MSB: I write my lyrics and produce. I've collaborated with some wonderfully talented people on this project with decades of experience. It was an honor to work with them and see how they could help bring my vision to life.

Concerts, awards, radio, and music

MM: How have you secured concerts and what is it like to sing in front of live audiences?

MSB: I contact the venues and send them my music. I love performing live. There's something magical about connecting with an audience and seeing them sing and dance to your music. There is an intoxicating energy that makes me want to work even harder to tell my story and make sure people feel it.

MM: You have been nominated for jazz awards, so how awesome was that experience?

MSB: It's wonderful to be recognized for your work among peers. As an artist you put yourself out there with your heart on a line. You want people to connect with your music but don't know if they will relate to the story. It's always refreshing and when they do.
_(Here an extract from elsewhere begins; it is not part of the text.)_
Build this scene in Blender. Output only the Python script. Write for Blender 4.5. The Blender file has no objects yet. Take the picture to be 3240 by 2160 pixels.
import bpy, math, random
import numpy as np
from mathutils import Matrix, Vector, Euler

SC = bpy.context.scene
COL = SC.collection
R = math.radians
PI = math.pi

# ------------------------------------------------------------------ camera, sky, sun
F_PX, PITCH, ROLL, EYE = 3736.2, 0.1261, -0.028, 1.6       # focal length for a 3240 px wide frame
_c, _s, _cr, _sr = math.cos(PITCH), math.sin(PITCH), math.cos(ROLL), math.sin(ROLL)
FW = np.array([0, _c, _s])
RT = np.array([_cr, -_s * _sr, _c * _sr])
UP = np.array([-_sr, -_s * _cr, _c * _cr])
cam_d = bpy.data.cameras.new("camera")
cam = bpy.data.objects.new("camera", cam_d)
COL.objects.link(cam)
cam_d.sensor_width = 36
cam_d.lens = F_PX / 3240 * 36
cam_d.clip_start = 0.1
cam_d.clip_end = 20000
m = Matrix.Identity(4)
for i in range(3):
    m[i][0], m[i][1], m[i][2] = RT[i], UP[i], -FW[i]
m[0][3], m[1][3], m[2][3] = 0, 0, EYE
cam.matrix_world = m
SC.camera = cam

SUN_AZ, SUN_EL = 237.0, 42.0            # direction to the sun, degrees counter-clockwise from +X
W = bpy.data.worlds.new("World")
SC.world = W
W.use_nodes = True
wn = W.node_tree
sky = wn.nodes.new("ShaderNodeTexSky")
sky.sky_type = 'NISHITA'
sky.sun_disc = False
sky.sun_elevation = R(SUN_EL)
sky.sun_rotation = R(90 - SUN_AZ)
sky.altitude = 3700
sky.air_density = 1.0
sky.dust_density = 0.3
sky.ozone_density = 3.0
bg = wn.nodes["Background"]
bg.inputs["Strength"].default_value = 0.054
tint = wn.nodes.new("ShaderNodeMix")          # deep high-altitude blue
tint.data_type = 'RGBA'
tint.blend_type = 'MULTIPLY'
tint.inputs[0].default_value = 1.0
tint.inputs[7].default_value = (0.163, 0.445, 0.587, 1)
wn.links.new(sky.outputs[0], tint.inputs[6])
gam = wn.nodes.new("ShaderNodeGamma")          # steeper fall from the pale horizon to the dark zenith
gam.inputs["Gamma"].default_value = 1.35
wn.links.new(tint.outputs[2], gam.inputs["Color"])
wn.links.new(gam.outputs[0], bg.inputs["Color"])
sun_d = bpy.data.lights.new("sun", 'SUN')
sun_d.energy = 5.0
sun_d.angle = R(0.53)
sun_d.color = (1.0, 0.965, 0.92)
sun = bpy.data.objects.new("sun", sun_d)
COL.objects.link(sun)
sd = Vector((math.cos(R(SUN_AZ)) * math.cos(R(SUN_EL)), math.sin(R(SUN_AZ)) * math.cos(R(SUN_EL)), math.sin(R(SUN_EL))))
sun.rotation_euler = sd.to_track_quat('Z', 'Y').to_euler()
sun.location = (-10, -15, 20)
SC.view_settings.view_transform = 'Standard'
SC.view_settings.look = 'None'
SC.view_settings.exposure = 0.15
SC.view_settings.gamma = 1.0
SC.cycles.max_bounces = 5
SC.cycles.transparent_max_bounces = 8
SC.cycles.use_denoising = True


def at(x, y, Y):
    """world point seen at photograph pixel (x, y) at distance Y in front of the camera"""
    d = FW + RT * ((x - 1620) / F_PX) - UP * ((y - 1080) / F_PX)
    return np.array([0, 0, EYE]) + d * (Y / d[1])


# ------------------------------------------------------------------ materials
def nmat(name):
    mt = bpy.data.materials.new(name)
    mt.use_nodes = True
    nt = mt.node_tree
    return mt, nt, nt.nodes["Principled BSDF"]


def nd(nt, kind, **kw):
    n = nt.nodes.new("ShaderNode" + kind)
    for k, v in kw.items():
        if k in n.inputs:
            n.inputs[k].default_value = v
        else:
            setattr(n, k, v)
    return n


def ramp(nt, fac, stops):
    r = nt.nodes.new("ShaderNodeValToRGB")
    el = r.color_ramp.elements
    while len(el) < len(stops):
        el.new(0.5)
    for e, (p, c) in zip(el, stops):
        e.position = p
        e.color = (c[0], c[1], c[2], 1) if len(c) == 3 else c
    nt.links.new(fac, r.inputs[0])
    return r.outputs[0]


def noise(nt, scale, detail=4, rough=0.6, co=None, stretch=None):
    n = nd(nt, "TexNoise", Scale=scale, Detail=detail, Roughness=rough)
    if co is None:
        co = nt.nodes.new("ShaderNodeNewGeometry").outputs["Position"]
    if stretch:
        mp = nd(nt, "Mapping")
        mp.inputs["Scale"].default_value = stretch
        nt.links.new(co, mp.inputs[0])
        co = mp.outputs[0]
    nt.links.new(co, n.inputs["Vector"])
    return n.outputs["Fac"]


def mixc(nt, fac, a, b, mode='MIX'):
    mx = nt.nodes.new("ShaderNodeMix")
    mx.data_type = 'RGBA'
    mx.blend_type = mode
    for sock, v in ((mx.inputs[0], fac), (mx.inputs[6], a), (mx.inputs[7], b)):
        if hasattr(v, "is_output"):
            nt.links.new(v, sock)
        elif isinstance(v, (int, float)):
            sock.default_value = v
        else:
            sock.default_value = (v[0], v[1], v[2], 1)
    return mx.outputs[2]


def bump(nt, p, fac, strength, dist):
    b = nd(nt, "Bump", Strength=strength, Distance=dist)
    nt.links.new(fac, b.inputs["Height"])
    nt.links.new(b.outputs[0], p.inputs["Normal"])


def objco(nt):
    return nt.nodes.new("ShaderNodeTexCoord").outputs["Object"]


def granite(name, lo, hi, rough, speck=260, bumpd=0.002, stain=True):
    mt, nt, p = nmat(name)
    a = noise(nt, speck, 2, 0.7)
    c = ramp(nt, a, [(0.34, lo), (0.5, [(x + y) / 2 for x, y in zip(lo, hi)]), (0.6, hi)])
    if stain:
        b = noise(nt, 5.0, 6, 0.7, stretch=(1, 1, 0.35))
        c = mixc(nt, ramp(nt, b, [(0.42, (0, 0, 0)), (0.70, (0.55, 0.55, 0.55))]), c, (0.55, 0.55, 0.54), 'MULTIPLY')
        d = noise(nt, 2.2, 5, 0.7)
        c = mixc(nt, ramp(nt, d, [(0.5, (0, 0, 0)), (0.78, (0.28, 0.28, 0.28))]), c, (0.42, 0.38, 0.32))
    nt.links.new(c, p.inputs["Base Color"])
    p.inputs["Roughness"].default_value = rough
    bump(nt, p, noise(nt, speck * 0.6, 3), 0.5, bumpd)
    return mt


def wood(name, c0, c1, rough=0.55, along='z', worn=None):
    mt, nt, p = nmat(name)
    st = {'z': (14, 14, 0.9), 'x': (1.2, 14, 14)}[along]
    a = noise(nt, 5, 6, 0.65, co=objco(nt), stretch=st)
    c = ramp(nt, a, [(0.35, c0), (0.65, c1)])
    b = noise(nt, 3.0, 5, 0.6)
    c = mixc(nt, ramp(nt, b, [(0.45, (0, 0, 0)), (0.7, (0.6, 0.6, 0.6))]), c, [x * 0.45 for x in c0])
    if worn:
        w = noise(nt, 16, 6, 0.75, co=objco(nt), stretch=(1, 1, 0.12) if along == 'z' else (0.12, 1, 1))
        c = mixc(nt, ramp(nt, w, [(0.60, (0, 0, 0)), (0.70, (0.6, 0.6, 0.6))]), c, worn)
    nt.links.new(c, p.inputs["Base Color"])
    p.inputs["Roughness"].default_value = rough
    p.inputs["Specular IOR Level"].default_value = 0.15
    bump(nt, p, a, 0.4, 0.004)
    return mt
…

MM: Your songs are played on the radio, so how did you find stations to air your music and what does it feel like to hear your voice on air?

MSB: I still feel a little weird hearing my music on the air. I go into that mode where this or that could have been better. But then I think to myself, you're on the radio and people like it so get over yourself.

MM: It can be hard for new artists to break into the entertainment world. How have you managed your success and where do you hope to go from here?

MSB: It is tough. While I am getting myself music out there, it is a huge process. I'm an indie artist without a label backing me, so it's up to me to make things happen. I hope it will change in the near future.

MM: What are your biggest hopes for the future of your career as a jazz singer?

MSB: I would say to make a decent living out of doing what I love. I will never give up on my dreams. I’m also active on social media and I hope that will help get my name better known, too.